B.- Des intérêts partagés

La haie fait se rencontrer de nombreux intérêts qu’elle tente de concilier. Ainsi l’agriculteur exploite les terrains tandis que les promeneurs y passent. La haie est aussi un facteur de délimitation parcellaire entre les propriétés.

Mais une question essentielle se pose : qui plante les haies ? qui en retire des bénéfices ? Il convient de distinguer si le propriétaire exploite lui-même en « faire-valoir direct » ou bien s’il y a un exploitant agricole fermier et un propriétaire des sols. Cela conduit à des questionnements juridiques qu’il conviendrait d’approfondir lors d’une autre conférence autour de la propriété privée, de l’apport éventuel de la proposition des « communs » …

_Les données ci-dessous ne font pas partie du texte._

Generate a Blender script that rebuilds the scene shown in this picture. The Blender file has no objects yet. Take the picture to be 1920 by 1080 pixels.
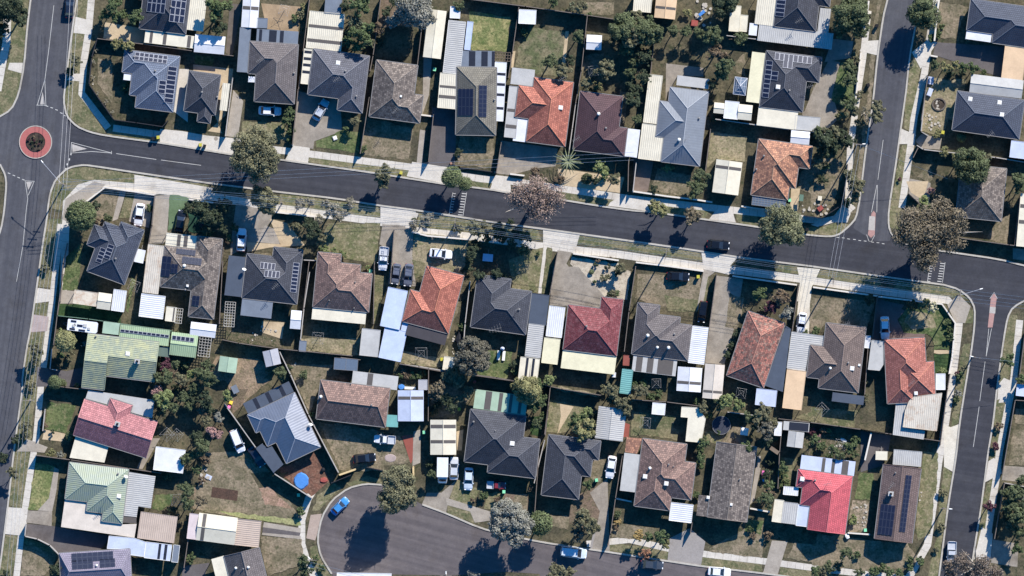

Mais il apparaît que les haies elles-mêmes ne sont pas toujours « partagées » dans le milieu agricole. Plusieurs facteurs y contribuent : le coût de la plantation ; les critiques des pairs, des voisins de l’entourage, notamment à propos de l’entretien et de l’élagage des haies qui ont souvent tendance à déborder chez les voisins … Les haies et leur aspect un peu « sauvage » s’opposent à l’ordre, le fameux Ordnung alsacien rappelé par Dominique Zerr !

Peut-être le temps permettra-t-il d’apaiser ces tensions ?

II.- La haie, sur un temps long

La haie témoigne du temps qui passe, d’un temps long, découlant de la vie des arbres et arbrisseaux qui la composent.

Les arbres ou arbustes divers qui constituent les haies mettent du temps à pousser. Le temps de production du bois est beaucoup plus long que celui des productions agricoles classiques.

Se pose alors la question de la transmission de l’exploitation et du bien aux enfants ou aux héritiers plus largement. Comment rendre compatible cette continuité et la faire admettre aux successeurs ? « Planter une haie, c’est avoir le sentiment d’être responsable, de ne pas être propriétaire mais dépositaire ». Cette belle phrase montre parfaitement que le recours aux haies relève de la responsabilité sociale des agriculteurs ou des viticulteurs. Car se sentir responsable, c’est une démarche de prévention des risques de toutes sortes qui pèsent sur nous, notamment le risque climatique.

Enfin, ce temps long est celui de la production des savoirs. En effet, la cause première de la tenue de cette conférence est une recherche universitaire menée par les intervenants auprès de plusieurs agriculteurs alsaciens, avec le soutien de la Fondation partenariale de Haute-Alsace. En conclusion, cette étude de terrain invite à rechercher une meilleure structuration des coopérations dans les paysages et les territoires.